What’s your ROI?
Last week, we went over how our new Initiatives feature makes it possible for you to easily sync up your executive planning and strategy cycles. Whichever end you’re on — whether you’re an executive who wants to gain a better understanding of what’s actually happening on the business level, or you’re a developer who needs to know how to create the most business value from your work — Initiatives will help get you properly aligned.
With Initiatives, you’ll know whether key business milestones are going to be met and whether teams are actually working on their most important priorities, and will be able to quickly locate and address your biggest risks, among many other benefits. Check out our full post on the topic to learn how it all works.
But running a successful company means more than just meeting milestones. At the end of the day, you have to be sure what you’re putting in justifies what you’re getting out. Or, even better, that every part of your business has a positive ROI. While this has always been the case, it’s become particularly important with the rise of interest rates. The days of free borrowing and careless spending are gone, which means companies need new ways to ensure they’re getting the most out of each dollar.
This is exactly why we built our Financials module.
The challenge of making software measurable
Software development may involve an intangible product, but it’s no exception to normal financial rules. In fact, we’d argue that, as software applications continue to proliferate and the cost of developers continues to balloon, it’s become more important than ever to keep close track of your expenses. After all, at the end of the day, software is just another business process.
Except for one important difference: When it comes to software development, each day can differ wildly from the next. Although everyone may be writing out code, that code can be completely different depending on where your team is on a sprint, or which project they’re working on, or even their individual style. In other words, all of your outputs tend to be completely bespoke and entirely unique. (And if they aren’t, you may have an even bigger problem.)
What this means is that, with so many different units of measurement, getting an accurate ROI on your software development activities can be really, really difficult — although this sure hasn’t stopped folks from trying. This will often involve creating incredibly complicated spreadsheets or carefully tying BI tools into their processes. The result is a lot of work for not a lot of results. Edge cases tend to dominate, and even if they don’t the numbers can quickly grow static or out of date. On top of this, it can be hard for people to click through and understand these results.
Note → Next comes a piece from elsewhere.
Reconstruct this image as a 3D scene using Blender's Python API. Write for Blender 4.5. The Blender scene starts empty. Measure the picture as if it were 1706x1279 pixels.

The entire process is just too complex.
But we think there’s another way.
In order to properly understand the greatest variety of outputs inside their appropriate business context, it’s necessary to gain access to as many lenses as possible. Once you do this, you can look at your outputs from multiple different views, allowing you to measure, calibrate, and understand it better than you ever can on your own.
Our solution and why it works
The big reason why people’s efforts fail is that measuring and quantifying absolutely everything is going to be next to impossible. Instead, we think that there’s a valuable middle ground that’s been overlooked.
The idea is that, in order to properly understand the greatest variety of outputs inside their appropriate business context, it’s necessary to gain access to as many lenses as possible. Once you do this, you can look at your outputs from multiple different views, allowing you to measure, calibrate, and understand it better than you ever can on your own.
Let’s look at how this works on the ground.
What goes in and what goes out
So how do we get all your financial data into Bloomfilter in the first place?
What we found is that, rather than doing complicated integrations with HRIS or ERP systems, it is far easier and efficient to just enter in the monthly spend data for each team manually. The reason for this is that almost every company should already know how much they’re spending per team. They probably even have those numbers sitting around in a spreadsheet.
Once we have this data, we’re able to use it as a key driver for some basic but very powerful analysis. For example, by playing with your different inputs, you can look at how much you’re spending per task or point each month, then see how those numbers are trending. Or you can see how your output is changing as your spend changes.
Inevitably, with all this data now spread out at your fingertips, the next question that will come up is how you are allocating those resources.
Well, once you know what tasks and points cost, you can start doing a better job of estimating the price of all the various work you’re doing. This is the point when you’re actually able to talk about your software development process in the language of business.
But you can go even further. By using any of the metadata fields you have in Jira or whatever other project management system you’re using, you can start breaking down your analysis by different categories. This makes it simple to understand, for example, which aspect of an application is getting the most spend.
Or how your spending is breaking down by priority.
You can even do the same sort of thing for categories like build/run/maintain or capex/opex for financial reporting.
Personally, when I want to have a little fun with this feature, I like to use it to see how much money is being spent on the tickets that I put in.
Knowing if teams are working on my pet priorities makes it easy to determine who gets bonuses. (Kidding!)
Wrapping it up
The reason our financials module exists is to translate the world of software development into the world of finance and business. This is a challenge organizations all over have had a hard time cracking because it can be so complex — but that’s exactly where we think they’re getting it wrong.
With our approach, we’re rethinking how you can make your software more measurable and understandable for everyone. Instead of complexity, you get a series of simple manual data entries that you can then view across different lenses. This makes it possible to analyze your inputs any way you want — whether by team, project, task, priority, or whatever you think is most important.
It’s yet another way we’re making your SDLC more observable, predictable, and efficient.